Wiccans in the Constitutional Spotlight -- Martin E. Marty

Americans take turns appraising the relative dangerousness or unrespectability of religion after religion

By Martin E. Marty|June 24, 1999

Americans take turns appraising the relative dangerousness or unrespectability of religion after religion. Most recently Representative Bob Barr of Georgia turned on the lights when he discovered that Wiccans had the right to worship on military bases where other religions do. He finds that offensive and wants the military to put a stop to it.

Those of us who study American religion tend to practice the phenomenological method. This means that all but those with the worst olfactory nerves have to smile and hold their noses from time to time as they seek to remain fair-minded in teaching and writing about faiths and behaviors they personally find offensive. From time to time they get called to come forth with amicus curiae briefs in respect to groups like the Unification Church, various then-called "cults," or more nearly mainstream religions like Christian Science that are on the spot before congressional investigators, the I.R.S., or the merely suspicious.

Barr is more than suspicious of the Wiccans, whose "Open Circle" worships in what some call pagan and others call New Age style at Ft. Hood in Texas and elsewhere. We read that some military personnel have "Wicca" stamped on dog tags, whereas at the beginning of World War II one had to choose among only Protestant, Catholic, and Jew for the religious preference to be noted there.

"What next?" asked Barr. "Will armored divisions be forced to travel with sacrificial animals for satanic rituals?" Some on the Christian right, Clarence Page tells us (CHICAGO TRIBUNE, June 16), now call for "recruiting strikes" against the military until Wiccans no longer have Army support or approval.

Few would disagree that military disciplines might force different kinds of expressions of liberty than civilian life permits. In respect to religious practice, however, the courts have sided quite consistently against the Barrs of the world. Until now, it has been denominations on the Christian right who have been most ecumenical about coming to the aid of legally beleaguered and stigmatized religious movements. Religious conservatives, back when they were outsiders, did well at defending outsiders. Those who found the groups they defended the most abhorrent were often the first and most firm at the ramparts defending them from governmental intrusion. The last thing they used to want was to have the government determine what was a good religion and what was a bad one, which should be persecuted and silenced.

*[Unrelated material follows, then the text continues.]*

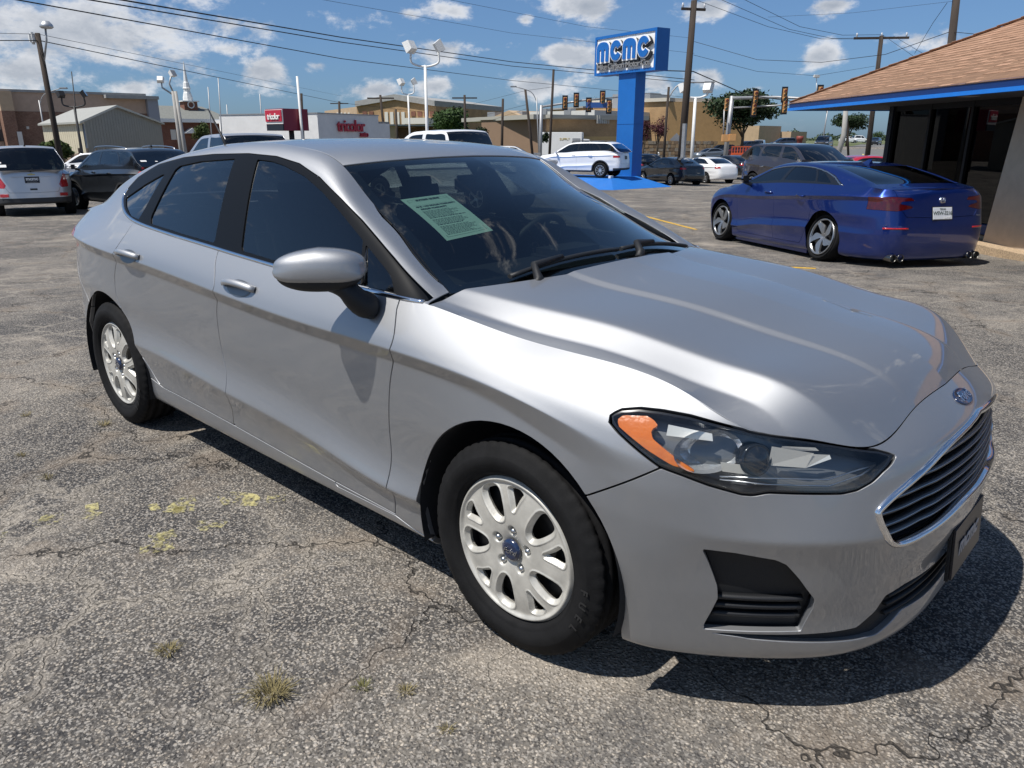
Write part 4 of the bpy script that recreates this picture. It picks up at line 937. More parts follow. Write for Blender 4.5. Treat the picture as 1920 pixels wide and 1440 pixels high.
    # mirrors
    for s_ in (-1, 1):
        root = np.array((-.675, -1.015, 1.096)) if s_ < 0 else np.array((-.97, -.955, 1.09)); ax = np.array((-.105, -.105, .0)) if s_ < 0 else np.array((-.14, -.012, 0.)); axn = ax / np.linalg.norm(ax); dp = np.array((-axn[1], axn[0], 0)); dp = dp if dp[0] > 0 else -dp; upv = np.array((0, 0, 1.))
        def blob(z0, zt, n1=28, n2=22, half=.142, dep=.070, ex=2.5):
            V = []
            for i in range(n1 + 1):
                th = math.pi * i / n1; ca = math.cos(th); sa = math.sin(th); lx = math.copysign(abs(ca) ** (2 / ex), ca); rad = sa ** (2 / ex) if sa > 0 else 0
                for j in range(n2):
                    ph = 2 * math.pi * j / n2; cb, sb = math.cos(ph), math.sin(ph); a = math.copysign(abs(cb) ** (2 / ex), cb); b = math.copysign(abs(sb) ** (2 / ex), sb)
                    if b < 0: a = math.copysign(abs(cb) ** .38, cb); lx_ = rad ** .55
                    else: lx_ = rad
                    zz = b * rad * (zt * (1 - .30 * lx * (lx > 0) - .10 * (lx < 0) * -lx) if b > 0 else z0); V.append((root + axn * lx * half + dp * (a * lx_ * dep - .018 * lx * lx) + upv * zz) * (1, -s_, 1))
            F = [(i * n2 + j, i * n2 + (j + 1) % n2, (i + 1) * n2 + (j + 1) % n2, (i + 1) * n2 + j) for i in range(n1) for j in range(n2)]
            return V, F
        mc = MB(); V, F = blob(.044, .066, ex=2.9); mc.add(V, F, True); mo = mc.build('wing_mirror', SILVER, car)
        mk = MB(); V, F = blob(.066, .02, half=.138, dep=.066); mk.add(V, F, True)
        pth = [root + axn * (-.02) + upv * -.045, root + axn * -.075 + upv * -.062 + dp * .0, np.array((-.605, -.925, .990)), np.array((-.600, -.880, .968))]
        mk.tube([p * (1, -s_, 1) for p in smooth_poly(pth, False, 4)], [.028, .03, .032, .036, .040, .043, .046, .048, .050, .052, .052, .05, .045], 14, flat=.8); mk.build('mirror_base', BLACKPL, mo)
        mg = MB(); V = []
        for a in np.linspace(0, 2 * math.pi, 28, endpoint=False): V.append((root + axn * (.122 * math.copysign(abs(math.cos(a)) ** .7, math.cos(a))) + upv * (.042 * math.copysign(abs(math.sin(a)) ** .7, math.sin(a))) - dp * .074) * (1, -s_, 1))
        mg.add(V, [tuple(range(28))]); mg.build('mirror_glass', CHROME, mo)
    # wipers and cowl
    cw = MB(); V = []
    ys = np.linspace(-.70, .70, 21)
    for y in ys:
        f = abs(y) / .70; x0 = -.222 - .14 * f ** 2.2; z0 = 1.050 - .045 * f ** 2
        V += [(x0 + .03, y, z0 - .012), (x0 - .10, y, z0 - .024), (x0 - .16, y, z0 + .000)]
    cw.add(V, [(3 * i + k, 3 * i + k + 1, 3 * i + k + 4, 3 * i + k + 3) for i in range(20) for k in range(2)], True); cw.build('cowl_panel', BLACKPL, car)
    tp = cs.top.P.reshape(-1, 3); tn = cs.top.N.reshape(-1, 3)
    def on_glass(x, y, h):
        q = np.array((x, -abs(y))); i = np.argmin(((tp[:, :2] - q) ** 2).sum(1)); z = tp[i, 2] - (tn[i, 0] * (x - tp[i, 0]) + tn[i, 1] * (-abs(y) - tp[i, 1])) / tn[i, 2]
        return np.array((x, y, z)) + tn[i] * (1, 1 if y < 0 else -1, 1) * h
    for (b0, b1, piv) in (((-.335, -.52), (-.295, .02), (-.262, -.47)), ((-.295, .04), (-.345, .60), (-.245, .10))):
        wp = MB(); pts = [on_glass(b0[0] + (b1[0] - b0[0]) * f - .05 * math.sin(math.pi * f) * 0, b0[1] + (b1[1] - b0[1]) * f, .014) for f in np.linspace(0, 1, 12)]
        wp.tube(pts, .012, 6, flat=.7); mid = pts[5]; z_ = on_glass(piv[0], piv[1], .02)[2]; wp.tube([(piv[0], piv[1], z_ - .020), (piv[0] - .012, piv[1] + .03, z_ + .002), pts[2] + np.array((.012, 0, .014)), mid + np.array((0, 0, .010))], [.018, .017, .013, .009], 8); wp.build('wiper', BLACKPL, car)
    # badge, plate
    p, n_ = cs.at_uv(0, .793); n_ = n_ / np.linalg.norm(n_); up2 = np.cross(n_, np.array((0, 1, 0))); up2 = up2 if up2[2] > 0 else -up2
    bd = MB(); V = []
    for (r_, h_) in ((1.12, -.002), (1.12, .003), (1.0, .0045), (.96, .003), (.5, .0045), (.01, .005)):
        for a in np.linspace(0, 2 * math.pi, 36, endpoint=False): V.append(p + np.array((0, 1, 0)) * .052 * r_ * math.cos(a) + up2 * .024 * r_ * math.sin(a) + n_ * h_)
    bd.add(V, [(i * 36 + k, i * 36 + (k + 1) % 36, (i + 1) * 36 + (k + 1) % 36, (i + 1) * 36 + k) for i in range(5) for k in range(36)], True); bo = bd.build('badge', BLUEBADGE, car)
    tx = text_mesh('Ford', .042, .0005, CHROME, shear=.4); tx.transform(Matrix([[0, up2[0], n_[0], p[0] + n_[0] * .006], [1, up2[1], n_[1], p[1]], [0, up2[2], n_[2], p[2] + n_[2] * .006], [0, 0, 0, 1]])); link('badge_script', tx, bo)
    pl = MB(); pl.box((.990, 0, .385), (.006, .310, .155), ry=R(-4), bev=.003); po = pl.build('front_plate', PLATE, car)
    pf = MB(); pf.box((.981, 0, .385), (.010, .325, .168), ry=R(-4), bev=.006); pf.build('plate_bracket', BLACKPL, po)
    tx = text_mesh('mcmc', .085, .0006, mat('plate_grey', (.30, .31, .34), .4), bold=.003); tx.transform(Matrix.Translation((.9945, 0, .392)) @ Matrix(((0, 0, 1, 0), (1, 0, 0, 0), (0, 1, 0, 0), (0, 0, 0, 1)))); link('plate_lettering', tx, po)
    # antenna on the roof
    an = MB(); an.tube([(-2.33, -.40, 1.43), (-2.40, -.395, 1.50), (-2.52, -.385, 1.62)], [.012, .006, .003], 8); an.build('antenna', BLACKPL, car)
    return car, cs
silver_sedan, sedan_cs = build_silver_sedan()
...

What the Barrs & Co. of the world tend to forget is that, truth be told, most Americans would have to hold their noses if they examined and thought about the practices of others too much. There is something in every vital faith that offends people of other vital faiths or no faith at all. Wicca may look silly to some, smelly to others, and saving to its few. In any case, unless its followers represent clear and immediate danger to life and limb and the republic, they are likely to have their way.